■ SOURCE DATA
* * * * * * * * *
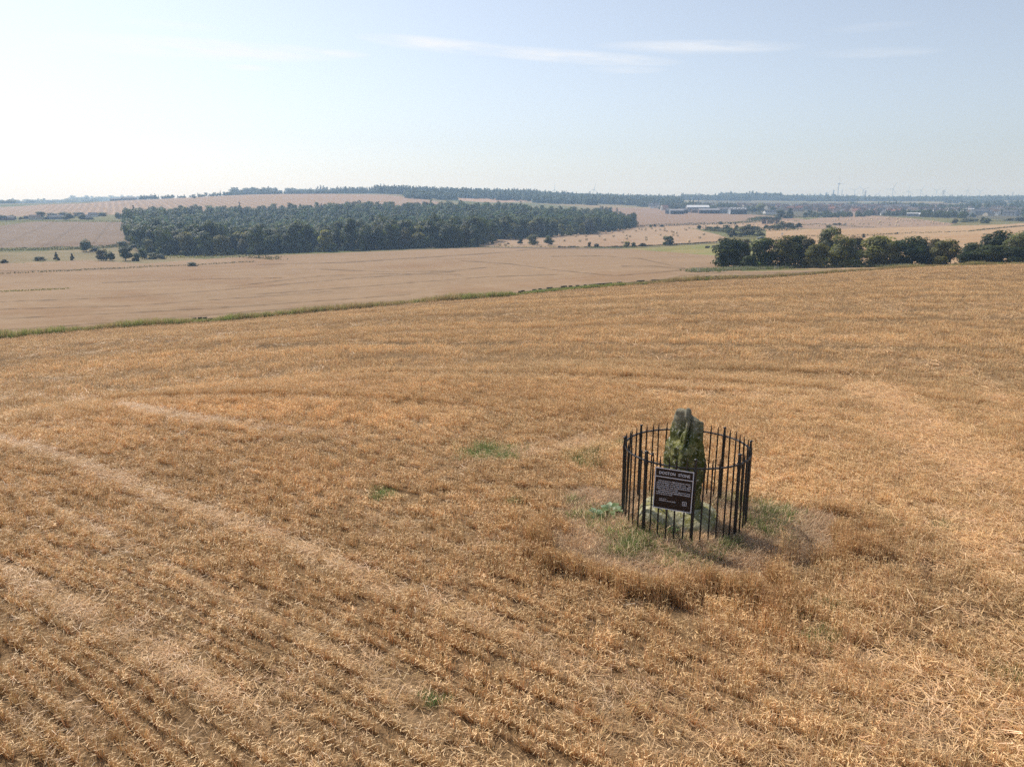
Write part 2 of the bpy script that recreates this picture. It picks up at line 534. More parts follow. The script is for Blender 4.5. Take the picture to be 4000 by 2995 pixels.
* * * * * * * * *
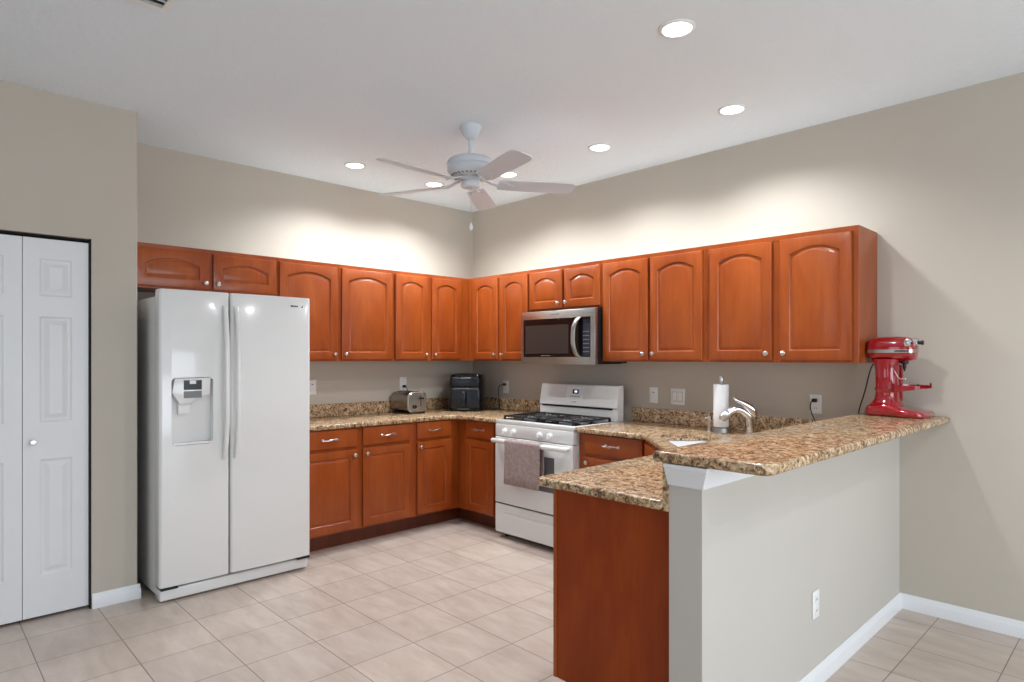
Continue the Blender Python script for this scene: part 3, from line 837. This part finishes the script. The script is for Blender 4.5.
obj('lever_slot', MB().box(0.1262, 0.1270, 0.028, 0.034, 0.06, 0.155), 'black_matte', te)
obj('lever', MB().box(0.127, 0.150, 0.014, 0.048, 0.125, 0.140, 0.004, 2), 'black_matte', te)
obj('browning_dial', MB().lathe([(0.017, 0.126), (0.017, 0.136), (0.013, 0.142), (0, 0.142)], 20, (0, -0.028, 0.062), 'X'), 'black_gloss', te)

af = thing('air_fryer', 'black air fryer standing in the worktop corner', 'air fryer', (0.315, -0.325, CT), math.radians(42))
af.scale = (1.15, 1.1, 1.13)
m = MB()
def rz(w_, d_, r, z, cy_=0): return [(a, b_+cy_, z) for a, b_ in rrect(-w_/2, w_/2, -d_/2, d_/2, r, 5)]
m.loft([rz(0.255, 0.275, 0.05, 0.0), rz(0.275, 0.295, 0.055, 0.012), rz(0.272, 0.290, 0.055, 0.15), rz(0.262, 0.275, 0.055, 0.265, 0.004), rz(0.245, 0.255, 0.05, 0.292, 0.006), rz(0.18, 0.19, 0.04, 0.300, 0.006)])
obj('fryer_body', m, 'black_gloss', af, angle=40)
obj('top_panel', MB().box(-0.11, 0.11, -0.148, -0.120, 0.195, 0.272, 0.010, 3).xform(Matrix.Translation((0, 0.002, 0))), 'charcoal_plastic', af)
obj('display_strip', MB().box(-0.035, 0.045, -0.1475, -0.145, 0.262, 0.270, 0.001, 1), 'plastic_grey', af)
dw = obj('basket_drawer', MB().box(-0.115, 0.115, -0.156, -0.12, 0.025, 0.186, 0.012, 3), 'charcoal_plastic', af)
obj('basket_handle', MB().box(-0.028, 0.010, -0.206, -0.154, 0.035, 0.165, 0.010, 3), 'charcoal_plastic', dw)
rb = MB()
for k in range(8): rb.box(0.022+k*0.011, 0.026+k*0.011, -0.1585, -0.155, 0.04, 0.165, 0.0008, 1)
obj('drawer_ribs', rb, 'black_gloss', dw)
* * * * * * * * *
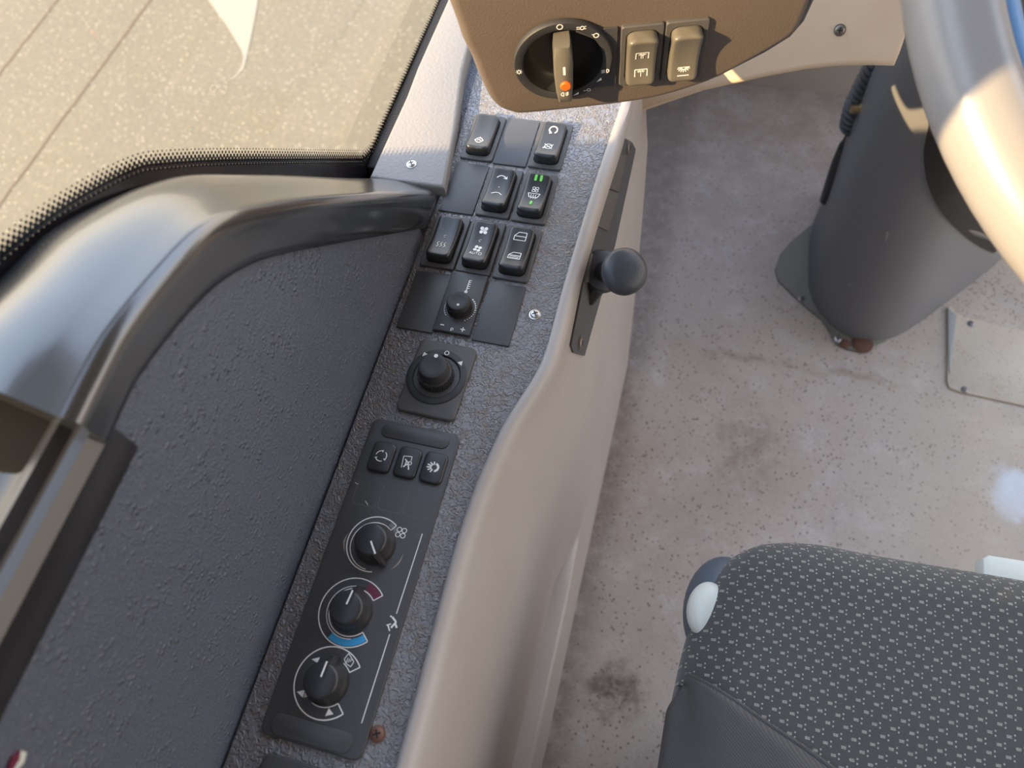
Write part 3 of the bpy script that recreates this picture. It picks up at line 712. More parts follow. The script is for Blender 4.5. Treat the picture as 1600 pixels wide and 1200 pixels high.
* * * * * * * * *
Write out only the lines that run from the line containing "Continue the Blender" through the line containing "0.062), 'X'), 'black_gloss', te)", both included, exactly as they appear above.

Continue the Blender Python script for this scene: part 3, from line 837. This part finishes the script. The script is for Blender 4.5.
obj('lever_slot', MB().box(0.1262, 0.1270, 0.028, 0.034, 0.06, 0.155), 'black_matte', te)
obj('lever', MB().box(0.127, 0.150, 0.014, 0.048, 0.125, 0.140, 0.004, 2), 'black_matte', te)
obj('browning_dial', MB().lathe([(0.017, 0.126), (0.017, 0.136), (0.013, 0.142), (0, 0.142)], 20, (0, -0.028, 0.062), 'X'), 'black_gloss', te)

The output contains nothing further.